Saturday, July 6, 2013

THIS IS NOT A TEST. this is an adventure.



I was absently brushing my teeth when I realized that the hotel sink was crawling with ants. I quickly pulled my toothbrush out of my mouth and spit out my toothpaste…along with several living and dead ants.

I don’t come to Africa for the luxury, in case you were wondering.

Getting out of Kumasi was just stupidly complicated. Several expensive taxis and wrong sets of directions later, we were on a bus to Techiman. From there we caught another bus to Wenchi and then a tro-tro to Bui. True to form, they stuffed the tro to about 300% capacity, so I ended up sitting facing backwards on top of the engine cover with my knees jutting into Karina’s. Talk about being literally in the hot seat. Despite the discomfort, there’s something about tro-tro rides I find irresistible. They’re probably the most dangerous thing in Ghana, second to motorbike taxis (love those too), but hey…you know…whatever…I love sticking my head out the window and watching the miles and miles of beautiful African wilderness slide by, waving to people when we pass through the intermittent villages.
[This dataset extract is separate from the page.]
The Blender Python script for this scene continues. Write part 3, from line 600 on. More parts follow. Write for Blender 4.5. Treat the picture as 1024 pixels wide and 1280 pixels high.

The tro-tro dropped us off at the Bui National Park headquarters, one of the few places in Ghana where you can hope to see hippos.
Incidentally also the middle of B.F. nowhere.
The Bui headquarters is a small group of trailer-like wooden houses- one of which is the tourist guest house- in a stand of trees. There was not so much as a fan to break the oppressive heat, only a hole in the ground serving as a toilet, and not a single place to buy food of any kind. I begged through the village for pure water sachets and Karina and I dined on a half package of cookies (“biscuits”) I luckily had in my bag. The cherry on top: due to the construction of a dam, the hippos have migrated into unreachable territory. We tried to sit outside under a pavilion where we could hope to catch a breeze while we played cards, but the light attracted so many flying ants that I was unintentionally killing them every time I shuffled. We slept on the one bed with a semi-intact frame, but both woke up periodically from the sensation that something was crawling on us.
Needless to say, we left for Mole National Park first thing in the morning.

A 45-minute motorbike ride through the bush took us to a main road. It was an occasionally nerve-wracking ride, especially with my pack on my back, but I loved every minute. The morning air felt amazing after our stale night in the mildewed guest house. And the bush is breathtakingly beautiful. It’s a tangle of gnarled tree trunks, vivid green foliage and bright red dirt against a brilliant blue sky. Low mountains rose on our left, which I’m kind of wondering might have been the border to Cote d’Ivoire.
At the main road we caught a tro-tro to Sawla, and from there a second one to Larabanga, and from there another motorbike into the park.
At the park gates, we had the stomach-churning realization that we were virtually out of cash. The Mole Motel accepts credit cards, but at an exchange rate of 1.5 instead of the actual 2.02. So Karina set off on a 40 km round-trip journey to the nearest ATM in Domongo. I don’t even know what would have happened if we hadn’t had enough money to even do that, or if the ATM had been farther. I think it was hands down one of the scariest moments I’ve had in Ghana…until the next day, anyway.

The next morning we went on a driving safari with a Peace Corps worker and two Dutch volunteers. They’ve installed actual seat on the roofs of the Jeeps since the last time I was there…which I’m half-convinced made it less safe rather than more…
The safari groups the day before had been completely out of luck, but we came across seven elephants at a waterhole - six adult males and one baby male. The guides let us approach them on foot to within about 50 feet. It was MUCH closer than we were allowed to get when we saw three elephants on my safari two years ago. The adults formed an obvious wall between us and the baby, but otherwise just kept going about their business of eating and splashing themselves with mud. Eventually the leader started ambling towards us with the rest of the herd trailing behind him. We immediately started backing up, but the way he was angled he was quickly pinning us between the herd and the crocodile-inhabited waterhole at our backs. Let me tell you, elephants suddenly seem a LOT bigger when they’re trapping you in a rapidly shrinking space. The guides assured us that it was unintentional; if they were going to attack they would give a warning call. Still, it was a tense couple of minutes. They passed less than 30 feet away and went on to graze farther from the water, unsettling a small group of antelope that started calling to one another in response. I didn’t know antelopes could make noise, but you could see them heaving their rib cages and emitting this weird, shrieking whistle back and forth.

  
We left the next morning on the 4 a.m. bus, and made our way back to Evans’ house in Accra. Thankfully my luggage showed up during the week we were traveling, and by tomorrow night my two suitcases and I will be in Aflao with Worfa and Victoria!